Roohi Bano with her awards | White Star
When Ismat Chughtai came to Lahore from Mumbai (then Bombay), she was invited to Shahbaz Studio, where one of Roohi Bano’s films was under production. Chughtai was shown some screens of her acting, and it left her awestruck.
Veteran actor Mohammad Shakeel remembers when this happened, and what the famous author had said then: “Saari Hindustan ki adakaarain aik taraf, aur Roohi Bano aik taraf hain.” (All the contemporary Indian actresses on one side, and Roohi Bano on the other).
“She was one the best leading women performers whom I have worked with,” he says. “And I have worked with some of the best names in the industry, but Roohi was exceptional — and as Ismat Chughtai said — exceptional not just in Pakistan but internationally as well.”
What was it that made Roohi stand out?
“She could easily slip into the skin of every character that she played,” claims Shakeel.
Actors reminisce the light and dark side of Roohi Bano
Truly, from a bumbling secretary in PTV Karachi centre’s early ’70s drama serial Kiran Kahani penned by Haseena Moin — where she is seen opposite Shakeel — to Gharonday written by Asghar Nadeem Syed, where Roohi plays a feisty and volatile brick kiln worker from South Punjab, she could change not just her appearance and accent, but also her personality. But behind the on screen presence was an extremely troubled soul.
Shakeel also worked with Roohi in Zair Zabar Paish and Gardish, among several others. “It was a wonderful experience working with someone so talented,” he says. “But sometimes she would get moody and decide not to work.
“Sometimes she would say ‘I don’t want to do a take now’, and the crew would listen to her,” says Shakeel. “In those times, actors were respected. Their words were taken seriously, unlike today. Today, there is no actors’ network here, nobody cares what happens to us — especially the ones belonging to our generation.”
He means that when the lives of performing artists such as Roohi Bano break down, not many people are around to actually help out, but they instantly begin to talk once the artist passes on.
“Roohi’s breakdown became more pronounced due to personal issues,” he says. “She developed ulcers and became easily upset.” He remembers, asking her one day if she had eaten lunch and she looked at him blankly and said: ‘Mujhe nahin yaad keh main ne khaya hai ya nahin’. (I don’t remember if I have eaten or not).
Whatever she went through, she was a complex person, says Shakeel.
“So soft was her voice that I recall someone saying about her, ‘jab woh bolti hain unn kay galay main bhanwar partay hain’ (her voice ripples when she talks),” he says.
She withstood two failed marriages, but it was the murder of her son that was the “last nail in the coffin,” he says. “Not just for her — but even we lost a great actor who can never be replaced.”
Roohi’s memory fails were recalled also by Mustansar Hussain Tarar, who says she would often forget her lines and there would be endless takes of the scene.

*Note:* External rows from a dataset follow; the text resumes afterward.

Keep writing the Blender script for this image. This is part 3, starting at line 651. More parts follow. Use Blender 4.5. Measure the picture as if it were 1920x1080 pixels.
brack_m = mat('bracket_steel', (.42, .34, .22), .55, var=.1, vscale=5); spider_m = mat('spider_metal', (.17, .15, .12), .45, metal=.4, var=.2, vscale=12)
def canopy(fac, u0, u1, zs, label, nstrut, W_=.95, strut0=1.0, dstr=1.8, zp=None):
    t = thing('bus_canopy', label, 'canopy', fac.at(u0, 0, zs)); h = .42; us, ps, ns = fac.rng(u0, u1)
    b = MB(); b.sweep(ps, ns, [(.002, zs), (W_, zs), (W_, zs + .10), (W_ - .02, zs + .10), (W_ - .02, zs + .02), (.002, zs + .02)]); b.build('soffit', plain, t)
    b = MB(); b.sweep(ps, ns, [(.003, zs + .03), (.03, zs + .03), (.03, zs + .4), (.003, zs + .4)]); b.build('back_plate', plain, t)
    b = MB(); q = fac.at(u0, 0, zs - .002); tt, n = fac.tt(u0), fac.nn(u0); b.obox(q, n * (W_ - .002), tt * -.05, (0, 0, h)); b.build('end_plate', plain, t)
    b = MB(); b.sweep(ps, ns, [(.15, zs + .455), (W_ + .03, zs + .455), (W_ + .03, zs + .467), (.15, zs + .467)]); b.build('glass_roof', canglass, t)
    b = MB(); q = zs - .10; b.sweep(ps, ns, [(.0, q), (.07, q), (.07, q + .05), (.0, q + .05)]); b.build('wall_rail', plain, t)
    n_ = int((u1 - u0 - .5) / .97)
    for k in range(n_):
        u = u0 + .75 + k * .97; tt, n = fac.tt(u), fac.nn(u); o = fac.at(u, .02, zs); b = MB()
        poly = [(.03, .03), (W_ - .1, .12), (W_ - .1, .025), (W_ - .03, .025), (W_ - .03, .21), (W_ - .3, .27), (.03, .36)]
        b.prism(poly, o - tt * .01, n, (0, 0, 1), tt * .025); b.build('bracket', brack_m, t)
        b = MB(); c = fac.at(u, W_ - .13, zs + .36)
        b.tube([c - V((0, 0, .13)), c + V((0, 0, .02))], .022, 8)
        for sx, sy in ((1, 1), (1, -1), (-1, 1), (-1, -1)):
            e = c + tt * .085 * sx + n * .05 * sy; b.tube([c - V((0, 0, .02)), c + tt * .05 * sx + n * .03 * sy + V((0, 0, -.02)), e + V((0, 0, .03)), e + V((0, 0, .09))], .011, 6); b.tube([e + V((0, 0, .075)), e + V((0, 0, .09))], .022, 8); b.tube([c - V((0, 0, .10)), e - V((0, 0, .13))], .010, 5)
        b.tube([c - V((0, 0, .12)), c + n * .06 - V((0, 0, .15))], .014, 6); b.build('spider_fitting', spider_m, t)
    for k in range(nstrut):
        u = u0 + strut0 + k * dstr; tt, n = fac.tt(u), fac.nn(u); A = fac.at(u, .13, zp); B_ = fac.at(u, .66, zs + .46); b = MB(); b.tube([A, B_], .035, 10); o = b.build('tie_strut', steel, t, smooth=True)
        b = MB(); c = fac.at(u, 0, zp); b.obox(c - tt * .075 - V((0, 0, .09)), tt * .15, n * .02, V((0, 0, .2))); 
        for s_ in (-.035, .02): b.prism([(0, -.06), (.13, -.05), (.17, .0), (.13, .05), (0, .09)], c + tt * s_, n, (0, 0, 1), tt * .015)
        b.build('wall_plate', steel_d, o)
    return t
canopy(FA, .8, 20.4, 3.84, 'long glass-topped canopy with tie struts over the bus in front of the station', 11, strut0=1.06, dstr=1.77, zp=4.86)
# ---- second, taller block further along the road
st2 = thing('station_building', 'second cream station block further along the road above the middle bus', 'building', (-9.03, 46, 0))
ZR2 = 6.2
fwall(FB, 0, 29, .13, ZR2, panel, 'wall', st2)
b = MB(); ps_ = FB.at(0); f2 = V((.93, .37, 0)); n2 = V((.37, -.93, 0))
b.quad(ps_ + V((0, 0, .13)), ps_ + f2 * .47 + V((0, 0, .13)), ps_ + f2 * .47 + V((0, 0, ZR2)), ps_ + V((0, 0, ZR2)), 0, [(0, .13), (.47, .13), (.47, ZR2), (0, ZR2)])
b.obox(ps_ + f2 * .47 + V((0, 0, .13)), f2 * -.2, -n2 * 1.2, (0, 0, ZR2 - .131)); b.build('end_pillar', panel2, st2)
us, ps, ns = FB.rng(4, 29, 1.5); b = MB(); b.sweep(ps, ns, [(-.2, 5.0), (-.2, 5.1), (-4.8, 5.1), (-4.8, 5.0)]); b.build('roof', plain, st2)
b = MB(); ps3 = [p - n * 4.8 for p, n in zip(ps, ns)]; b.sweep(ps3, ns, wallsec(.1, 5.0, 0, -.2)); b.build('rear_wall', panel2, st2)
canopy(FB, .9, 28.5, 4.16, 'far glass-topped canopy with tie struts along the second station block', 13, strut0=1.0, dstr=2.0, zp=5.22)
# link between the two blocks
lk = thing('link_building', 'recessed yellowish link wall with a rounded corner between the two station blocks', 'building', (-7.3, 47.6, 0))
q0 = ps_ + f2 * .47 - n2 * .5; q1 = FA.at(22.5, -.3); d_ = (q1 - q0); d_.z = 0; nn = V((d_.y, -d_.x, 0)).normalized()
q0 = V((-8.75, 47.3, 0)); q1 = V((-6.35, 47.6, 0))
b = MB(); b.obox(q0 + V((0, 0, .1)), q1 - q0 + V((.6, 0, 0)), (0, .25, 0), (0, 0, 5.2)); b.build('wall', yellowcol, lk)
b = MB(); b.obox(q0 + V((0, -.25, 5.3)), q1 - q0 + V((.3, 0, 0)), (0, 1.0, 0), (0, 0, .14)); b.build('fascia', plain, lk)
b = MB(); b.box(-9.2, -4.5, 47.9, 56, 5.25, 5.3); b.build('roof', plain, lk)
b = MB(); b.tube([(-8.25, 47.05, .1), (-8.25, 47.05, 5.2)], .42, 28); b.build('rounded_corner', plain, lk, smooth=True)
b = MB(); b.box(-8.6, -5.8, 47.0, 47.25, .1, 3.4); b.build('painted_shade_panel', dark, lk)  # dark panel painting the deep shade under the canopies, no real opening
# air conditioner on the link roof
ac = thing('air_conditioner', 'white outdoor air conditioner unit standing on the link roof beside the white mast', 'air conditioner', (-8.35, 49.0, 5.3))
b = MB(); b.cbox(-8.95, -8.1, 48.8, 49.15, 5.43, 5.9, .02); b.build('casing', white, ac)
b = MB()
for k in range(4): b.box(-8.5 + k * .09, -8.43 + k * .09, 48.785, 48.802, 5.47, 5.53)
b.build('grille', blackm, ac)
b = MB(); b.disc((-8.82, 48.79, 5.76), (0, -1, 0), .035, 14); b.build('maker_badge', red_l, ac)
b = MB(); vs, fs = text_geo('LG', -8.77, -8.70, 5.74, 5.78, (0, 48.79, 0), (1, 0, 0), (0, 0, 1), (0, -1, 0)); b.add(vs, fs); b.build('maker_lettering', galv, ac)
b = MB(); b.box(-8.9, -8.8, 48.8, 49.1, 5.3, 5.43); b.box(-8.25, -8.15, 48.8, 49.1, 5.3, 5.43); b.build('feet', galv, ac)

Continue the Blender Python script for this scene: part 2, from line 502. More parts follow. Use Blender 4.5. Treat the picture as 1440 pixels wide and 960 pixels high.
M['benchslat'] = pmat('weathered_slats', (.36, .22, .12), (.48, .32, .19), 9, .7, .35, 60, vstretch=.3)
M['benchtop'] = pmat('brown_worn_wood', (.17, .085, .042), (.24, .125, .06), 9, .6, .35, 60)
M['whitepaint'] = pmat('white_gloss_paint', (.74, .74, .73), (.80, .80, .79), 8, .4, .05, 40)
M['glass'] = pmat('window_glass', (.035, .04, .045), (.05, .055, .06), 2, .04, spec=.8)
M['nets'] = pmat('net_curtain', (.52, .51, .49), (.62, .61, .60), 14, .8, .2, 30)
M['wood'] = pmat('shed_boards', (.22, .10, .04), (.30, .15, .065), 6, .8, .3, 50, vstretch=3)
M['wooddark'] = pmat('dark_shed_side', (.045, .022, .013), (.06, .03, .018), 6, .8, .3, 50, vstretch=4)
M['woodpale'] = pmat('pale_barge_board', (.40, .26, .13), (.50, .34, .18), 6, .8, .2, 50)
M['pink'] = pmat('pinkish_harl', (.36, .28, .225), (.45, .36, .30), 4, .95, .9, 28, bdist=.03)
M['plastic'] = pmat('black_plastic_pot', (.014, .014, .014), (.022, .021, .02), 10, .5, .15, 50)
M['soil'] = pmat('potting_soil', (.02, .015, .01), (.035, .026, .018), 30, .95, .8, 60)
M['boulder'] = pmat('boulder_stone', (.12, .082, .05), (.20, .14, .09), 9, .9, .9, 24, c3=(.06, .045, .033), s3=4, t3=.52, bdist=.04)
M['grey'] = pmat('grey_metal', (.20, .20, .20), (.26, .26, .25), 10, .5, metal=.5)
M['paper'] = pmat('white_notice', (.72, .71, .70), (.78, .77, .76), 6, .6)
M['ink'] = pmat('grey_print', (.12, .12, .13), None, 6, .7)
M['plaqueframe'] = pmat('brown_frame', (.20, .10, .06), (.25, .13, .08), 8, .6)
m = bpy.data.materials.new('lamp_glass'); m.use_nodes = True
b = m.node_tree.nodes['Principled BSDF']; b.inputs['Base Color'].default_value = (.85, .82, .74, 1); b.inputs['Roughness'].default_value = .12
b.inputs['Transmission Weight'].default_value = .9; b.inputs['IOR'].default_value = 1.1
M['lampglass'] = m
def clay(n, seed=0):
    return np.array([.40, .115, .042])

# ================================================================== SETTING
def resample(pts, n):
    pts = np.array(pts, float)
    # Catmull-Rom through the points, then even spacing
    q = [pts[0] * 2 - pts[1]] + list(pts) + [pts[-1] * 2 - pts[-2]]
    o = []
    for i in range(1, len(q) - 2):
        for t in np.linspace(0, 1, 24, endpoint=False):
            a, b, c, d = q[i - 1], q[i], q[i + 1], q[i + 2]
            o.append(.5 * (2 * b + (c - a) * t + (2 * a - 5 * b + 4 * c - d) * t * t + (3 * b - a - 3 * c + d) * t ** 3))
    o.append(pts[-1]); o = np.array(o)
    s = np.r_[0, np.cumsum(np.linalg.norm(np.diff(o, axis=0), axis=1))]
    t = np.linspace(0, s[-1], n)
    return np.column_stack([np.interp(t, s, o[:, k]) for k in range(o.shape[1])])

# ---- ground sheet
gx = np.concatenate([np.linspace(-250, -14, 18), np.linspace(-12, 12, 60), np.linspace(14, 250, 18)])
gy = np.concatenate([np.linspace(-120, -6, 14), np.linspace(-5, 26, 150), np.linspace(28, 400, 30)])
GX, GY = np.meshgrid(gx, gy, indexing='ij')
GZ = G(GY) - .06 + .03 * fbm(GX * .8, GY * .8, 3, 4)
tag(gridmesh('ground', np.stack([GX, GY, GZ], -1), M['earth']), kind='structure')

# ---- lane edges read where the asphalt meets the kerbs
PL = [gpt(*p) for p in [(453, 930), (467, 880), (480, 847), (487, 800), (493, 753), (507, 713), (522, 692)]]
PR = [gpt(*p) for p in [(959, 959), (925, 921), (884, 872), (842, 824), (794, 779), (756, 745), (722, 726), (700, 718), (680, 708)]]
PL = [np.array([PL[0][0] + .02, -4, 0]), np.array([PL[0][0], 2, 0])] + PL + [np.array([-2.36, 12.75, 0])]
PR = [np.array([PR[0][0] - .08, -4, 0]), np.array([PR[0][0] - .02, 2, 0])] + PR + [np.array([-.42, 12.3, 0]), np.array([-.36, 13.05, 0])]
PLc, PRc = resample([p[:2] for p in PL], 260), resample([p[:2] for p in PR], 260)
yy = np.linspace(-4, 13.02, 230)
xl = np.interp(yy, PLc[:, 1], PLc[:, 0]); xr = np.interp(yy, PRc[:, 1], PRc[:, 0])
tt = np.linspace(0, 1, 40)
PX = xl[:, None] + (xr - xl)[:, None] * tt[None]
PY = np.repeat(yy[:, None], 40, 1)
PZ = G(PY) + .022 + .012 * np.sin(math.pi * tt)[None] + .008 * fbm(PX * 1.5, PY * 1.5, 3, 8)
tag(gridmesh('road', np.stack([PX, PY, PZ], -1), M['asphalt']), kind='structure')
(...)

“Often, she would forget her lines and the result was a very tired co-actor,” remembers Firdous Jamal, who worked with her in Kaanch Ka Pul and Saahil, and whose name Roohi often took when remembering old times. “Technically, Roohi played herself,” says Firdous. It bordered on the absurd, because method acting was not really about playing oneself, but that is how it was.
“She was a very sweet and mellow soul, but there was another side to her, that often her co-actors saw,” he says. “She could be a very difficult person. She was a very complicated personality and at the same time, she was so lost within herself she could not find ways out.” Considering that Roohi suffered from schizophrenia, which probably became severe later in life, this kind of behavior was expected but then friends from the industry who tried to help her did not always succeed.
“I myself helped her many times, both financially and emotionally, as did several others, but it was not easy,” says Jamal. “I feel bad about her mental illness and the terrible circumstances she endured. I always wonder ‘why does it happen that someone so fragile lives in a stone-cold, heartless society’.”
Jamal wishes he and Roohi could have had some sort of academic discussion on acting. “Maybe it would have gone in our archive at PTV, or been somewhere in our memories, but it would have been an interesting session with Roohi Bano — something we missed out on.”
“It’s extremely painful to rethink what Roohi went through,” says Shakeel. “All I can say is towards the end of her life, her pain, especially the loss of her son, had turned her into a living corpse, and finally now she has been released from the agony of living like that. But for us, she will never be forgotten.”